Some people dream of a white Christmas. Others think it's cool for Thanksgiving. But before Halloween?

An October nor'easter brought heavy, wet snow across the state Saturday, causing widespread traffic problems and knocking down tree limbs and power lines that cut electricity to more than 525,000 customers statewide. At least one death was attributed to the storm in a traffic accident on Route 85 in Colchester.

The storm was historic in several ways. It was the largest snowstorm in Greater Hartford history in October – dwarfing any previous storm in the region. An early October storm in 1987 in Norfolk in Litchfield County dropped 9.5 inches in the town that is known as "the icebox of Connecticut.''

It was also the second worst storm in state history in terms of power outages – second only to Tropical Storm Irene that barreled through the state only two months ago. The outages even surpassed those from Hurricane Gloria in 1985, one of the worst storms in state history.

The conditions Saturday got so bad that Gov. Dannel P. Malloy banned non-emergency vehicles from the Merritt and Wilbur Cross parkways for fear that tree limbs would strike passing cars.

"I am urging residents to stay off the roads and let DOT crews get out there and get the streets clear,'' Malloy said. "On the Merritt and Wilbur Cross parkways, no one should be on the roads except emergency crews. People should stay inside at this point. We are seeing heavy snow start to impact power as well as driving."

When asked for his advice during a 6:30 p.m. news conference that was televised live, Malloy said, "Stay home.'' He added, "Have a Halloween party in your own house.''

Both Malloy and New Jersey Gov. Chris Christie declared states of emergency, which gives them additional powers to combat the huge storm that touched multiple states.

Numerous crashes and bumper-to-bumper traffic forced police to shut down Route 44 by mid-afternoon on both sides of Avon Mountain in West Hartford and Avon. The Avon closure sent traffic pouring over to Route 185 in Simsbury, which was bumper-to-bumper from Folly Farm at the base of the mountain all the way to the Bloomfield line at the top of the mountain. At least three cars were stuck by the side of the road as others waited in line with their lights on. As the cars were lined up, a state DOT truck was on the other side of the mountain, near Wade's Farm in Bloomfield, preparing to clear the road.

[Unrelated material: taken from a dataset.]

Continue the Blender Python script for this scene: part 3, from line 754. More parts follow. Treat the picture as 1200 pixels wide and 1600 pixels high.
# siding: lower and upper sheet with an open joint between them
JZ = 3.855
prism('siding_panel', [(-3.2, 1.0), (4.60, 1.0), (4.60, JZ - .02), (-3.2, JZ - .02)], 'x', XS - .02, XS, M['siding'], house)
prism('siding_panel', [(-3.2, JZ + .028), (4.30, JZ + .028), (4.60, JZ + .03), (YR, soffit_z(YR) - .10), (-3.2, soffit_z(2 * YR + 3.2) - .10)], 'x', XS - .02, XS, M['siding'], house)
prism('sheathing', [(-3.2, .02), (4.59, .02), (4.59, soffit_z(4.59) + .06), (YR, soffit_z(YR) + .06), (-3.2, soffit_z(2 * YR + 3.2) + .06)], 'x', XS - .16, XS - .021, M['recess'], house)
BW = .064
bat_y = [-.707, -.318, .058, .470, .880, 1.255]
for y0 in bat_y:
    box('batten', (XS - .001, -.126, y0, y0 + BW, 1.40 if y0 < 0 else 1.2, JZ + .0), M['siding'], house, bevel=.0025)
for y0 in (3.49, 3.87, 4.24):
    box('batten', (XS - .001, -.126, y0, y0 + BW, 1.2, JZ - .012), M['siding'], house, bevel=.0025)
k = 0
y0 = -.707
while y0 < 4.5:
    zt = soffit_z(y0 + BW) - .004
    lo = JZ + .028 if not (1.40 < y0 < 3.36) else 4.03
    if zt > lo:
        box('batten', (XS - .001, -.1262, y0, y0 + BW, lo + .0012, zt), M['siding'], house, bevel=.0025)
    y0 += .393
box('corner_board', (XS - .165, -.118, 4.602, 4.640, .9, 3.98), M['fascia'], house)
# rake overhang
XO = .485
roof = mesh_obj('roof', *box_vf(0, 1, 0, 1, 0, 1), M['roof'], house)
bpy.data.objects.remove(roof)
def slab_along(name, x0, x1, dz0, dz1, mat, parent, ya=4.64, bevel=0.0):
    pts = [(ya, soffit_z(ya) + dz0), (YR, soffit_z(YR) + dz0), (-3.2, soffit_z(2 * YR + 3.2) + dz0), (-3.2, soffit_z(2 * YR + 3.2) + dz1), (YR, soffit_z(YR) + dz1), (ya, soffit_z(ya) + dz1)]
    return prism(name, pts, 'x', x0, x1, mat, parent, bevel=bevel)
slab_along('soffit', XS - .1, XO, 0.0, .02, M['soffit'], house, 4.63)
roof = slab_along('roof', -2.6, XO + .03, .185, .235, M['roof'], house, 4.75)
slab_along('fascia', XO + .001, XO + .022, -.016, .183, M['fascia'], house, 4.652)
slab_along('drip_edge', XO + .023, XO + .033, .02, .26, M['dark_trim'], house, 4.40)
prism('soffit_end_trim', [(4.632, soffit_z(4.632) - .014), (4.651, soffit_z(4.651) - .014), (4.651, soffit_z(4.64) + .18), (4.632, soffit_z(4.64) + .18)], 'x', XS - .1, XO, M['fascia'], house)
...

In the hard-hit Farmington Valley, 100 percent of CL&P customers in Simsbury and Avon were without power Saturday night. In Farmington and Granby, more than 80 percent of customers were without power. At least 75 percent of the customers in Glastonbury, and Wethersfield had lost electricity.

The power outages differed sharply across the state as more than 90 percent of the CL&P customers were without power in Plainville, Suffield, Marlborough, Kent, Cornwall, and Goshen. All customers lost power in Redding, Ashford, Bolton, and Union. At the other end of the state, in North Stonington, there was virtually no snow on the ground by 7 p.m. as portions of southeastern Connecticut went relatively unscathed.

In pockets around the state, the roads were packed in the mid-afternoon as motorists either ignored the storm or got caught by surprise and were unable to get home as quickly as they thought they could. In Fairfield County, the storm hit a few hours earlier than had been expected.